Arnaud Lacombe is the head of Savoir Vivre, a lifestyle group that’s launched a series of smart, stylish venues, including Hôtel Bourbon.

One year into Hôtel Bourbon’s tenure on Rue des Petites Écuries, in Paris, the nightclub’s name has proven fitting: At Arnaud Lacombe’s buzzy venue, it’s actually possible to stay overnight—provided you’re on the basement dance floor. Thanks to the chance acquisition of a license to operate at all hours, downtown kids, skater girls, and artists sway together well past sunrise, and long after the  discotheques close.

Lacombe, 30, is the head of Savoir Vivre, the lifestyle group that’s making waves in the Tenth Arrondissement. In the past three years, his team has launched a series of smart, stylish venues on the same stretch of pavement. This burgeoning food-and-beverage empire includes Da Graziella, the city’s go-to spot for Neapolitan-style pizza; Déviant, a progressive natural-wine bar; and Vivant, where chef Pierre Touitou (son of A.P.C. founder Jean Touitou) offers a mash-up of Tunisian and Japanese influences. Savoir Vivre is young, creative, and, crucially, flush with cool.
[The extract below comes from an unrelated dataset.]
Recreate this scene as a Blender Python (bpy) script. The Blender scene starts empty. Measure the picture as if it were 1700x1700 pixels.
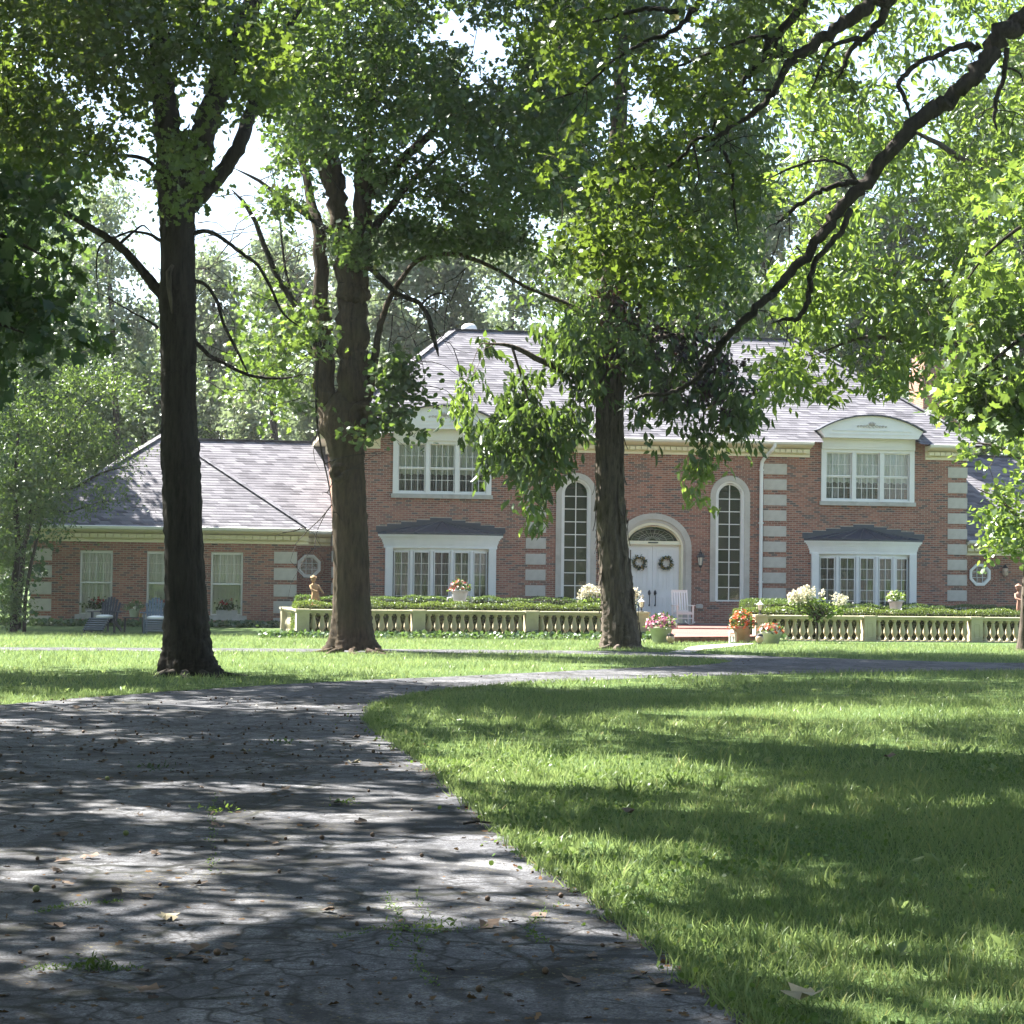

To create Hôtel Bourbon, Lacombe teamed up with Guillaume Le Donche, the Paris nightlife guru who learned the industry at artist Andre Saraiva’s Le Clique, and later founded the record label Youngunz. Their idea: a maximum occupancy of 200, no cover charge at the door, and plenty of cheap drinks. Billed as “a house for insomniacs,” Hôtel Bourbon’s interiors—a tactile homage to the retro-hedonist aesthetics of late Italian photographer and furniture designer Willy Rizzo—beg for lingering. A downstairs bar is freshly dressed in peacocking vases of lush wildflowers from Pampa; a hazy neon-lighted smoking parlor is tiled like a steam room. There are Rougier lamps and neon carpets, with graphic elements by Inés Longevial. Seating arrangements evoke the democracy of a hotel lobby. Once inside, guests can sit wherever they please: It doesn’t take VIP status to secure one of the mirrored cocktail tables with built-in ice buckets for bottles of house champagne.

(That’s not to say Hôtel Bourbon is lacking in star power; the New York Times recently spotted the likes of Emily Ratajkowski, Kid Cudi, Chris Pine, and Georgia May Jagger passing through.)

Still, the fundamental always-on appeal of Hôtel Bourbon might ultimately be its undoing. The runaway success has meant more late nights than expected—even for the managers of an all-hours club. “We’re fucking dead, just exhausted,” says La Donche, hinting that he and Lacombe may have just one more season of the discoteque left in them.

Their next project? Somewhere that guests—and the Savoir Vivre team—can actually lay their heads. “We’re looking for a space for a small boutique hotel—30 rooms,” La Donche says. “We just need to fall in love at first sight as we did with the first three projects.”

Maybe that will be in the Tenth Arrondissement. Maybe not. (La Donche only allows that they’re looking for a “sunny” place to roost.) Either way, the concept won’t resemble anything else in Savoir Vivre’s current portfolio.

“If you focus on an existing place, you’ll always make copies. Maybe better, but still copies,” Le Donche says. “We already make people eat, drink, love, and dance. To have them sleep with us may be the maximum level of entertainment.”